Within a specific theme there is still another type of evidence of perspective consciousness. Shakespeare and many of his contemporaries are averse to completely detaching a turn of fortune which concerns a single person or a limited number of persons from its general context of events and presenting it on a single level of style, as the tragic poets of antiquity had done and wherein their sixteenth and seventeenth century imitators even outdid them at times. This isolating procedure, which is to be explained through the religious, mythological, and technical premises of the antique theater, is out of keeping with the concept of a magical and polyphonic cosmic coherence which arose during the Renaissance. Shakespeare’s drama does not present isolated blows of fate, generally falling from above and involving but a few people in their effects, while the milieu is limited to the few persons indispensable to the progress of the action; on the contrary, it offers inner entanglements which result from given conditions and from the interplay of variously constituted characters and in which not only the milieu but even the landscape, even the spirits of the dead and other supernatural beings participate. And the role of these participants often contributes nothing at all or at least very little to the progress of the action, but instead consists in a sympathetic counterpoint—a parallel or contrary motion on various levels of style. There is an abundance of secondary actions and secondary characters which, in terms of the economy of the principal action, could be entirely dispensed with or at least greatly reduced. Instances are the Gloucester episode
in
Lear
, the scene between Pompey and Menas in
Antony and Cleopatra
(2, 7), many scenes and characters in
Hamlet
—everybody can add to the list. Naturally, such actions and characters are not completely useless in the dramatic economy. Even a minor character like Osric in
Hamlet
is rendered so fully because he releases a significant reflex of Hamlet’s temperament and momentary state of mind. Yet for the progress of the action, Osric need not have been fully rendered. Shakespeare’s dramatic economy is prodigally lavish; it bears witness to his delight in rendering the most varied phenomena of life, and this delight in turn is inspired by the concept that the cosmos is everywhere interdependent, so that every chord of human destiny arouses a multitude of voices to parallel or contrary motion. The storm into which Regan drives her old father, the king, is not an accident; it is contrived by magic powers which are mobilized to bring the event to a crisis, and the fool’s speeches, and Poor Tom’s later, are voices from the same cosmic orchestra, although their function within the purely rational structure of the action is very slight. But they bring with them a rich scale of stylistic levels, which, within the prevailing key—the sublime—descends to farce and sheer nonsense.

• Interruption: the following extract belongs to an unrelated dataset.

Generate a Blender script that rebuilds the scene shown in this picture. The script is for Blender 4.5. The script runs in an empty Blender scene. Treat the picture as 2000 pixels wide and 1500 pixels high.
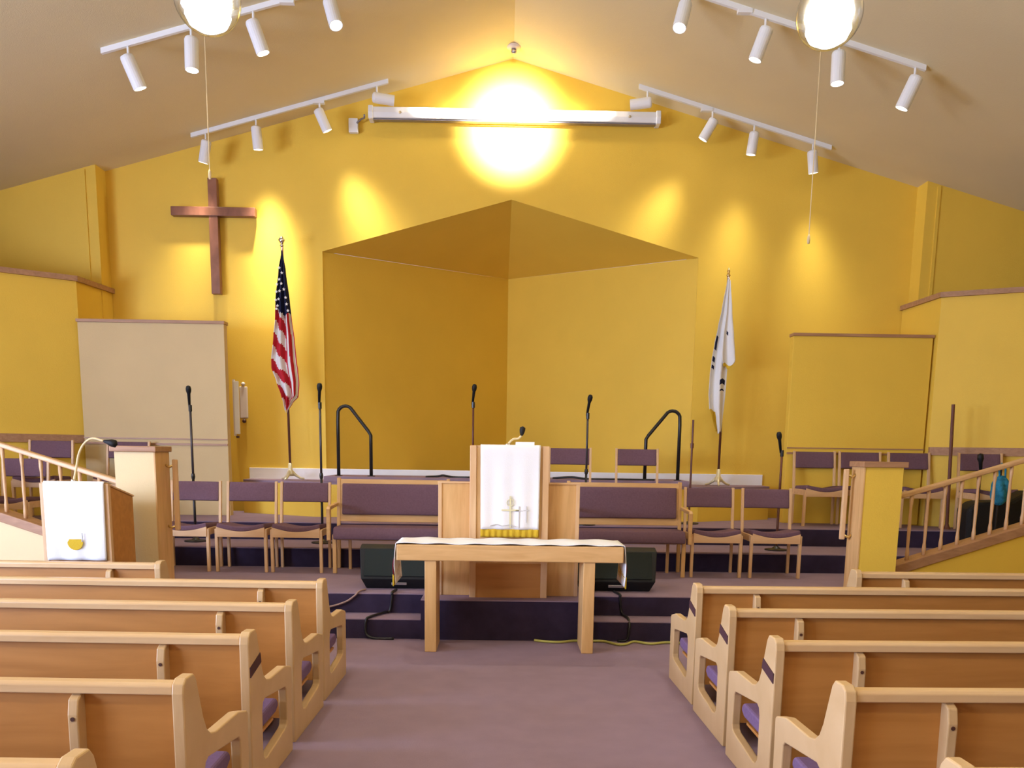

This stylistic situation is characteristically Elizabethan and Shakespearean, but it is rooted in popular tradition, and indeed first of all in the cosmic drama of the story of Christ. There are intermediate steps and it is also true that a variety of folkloristic motifs not of Christian origin have forced their way in. But the creatural view of man, the loose construction with its numerous accessory actions and characters, and the mixture of the sublime with the low cannot in the last analysis come from any other source than the medieval Christian theater, in which all these things were necessary and essential. Even the participation of the elements in a great destiny has its best-known model in the earthquake at the time of Christ’s death (Matthew 27: 51ff.), and this model had remained very influential during the Middle Ages (cf.
Chanson de Roland
, 1423ff. or
Vita Nova
, 23). Yet now, in the drama of the Elizabethans, the superstructure of the whole has been lost; the drama of Christ is no longer the general drama, is no longer the point of confluence of all the streams of human destiny. The new dramatized history has a specific human action as its center, derives its unity from that center, and the road has been opened for an autonomously human tragedy. The great order of the past—Fall, Divine Sacrifice, Last Judgment—recedes, the human drama finds its order within itself; and it is at this point that antique precedent intervenes
with plot-complication, crisis, and tragic resolution; the division of the action into acts is from the same source. But the freedom of tragedy, and the realm of man generally, no longer acknowledge the limits of antiquity. The dissolution of medieval Christianity, running its course through a series of great crises, brings out a dynamic need for self-orientation, a will to trace the secret forces of life. Through this need and will, magic and science, the elemental sphere and the moral and human sphere, become mutually related. An immense system of sympathy seems to pervade the universe. Furthermore Christianity had conceived the problems of humanity (good and evil, guilt and destiny) more excitingly, antithetically, and even paradoxically than had antiquity. Even after the solution contained in the drama of original sin and salvation began to lose its validity, the more deeply stirring conception of the problem and the related ideas of the nature of man long remained influential. In Shakespeare’s work the liberated forces show themselves as fully developed yet still permeated with the entire ethical wealth of the past. Not much later the restrictive countermovements gained the upper hand. Protestantism and the Counter Reformation, absolutistic ordering of society and intellectual life, academic and puristic imitation of antiquity, rationalism and scientific empiricism, all operated together to prevent Shakespeare’s freedom in the tragic from continuing to develop after him.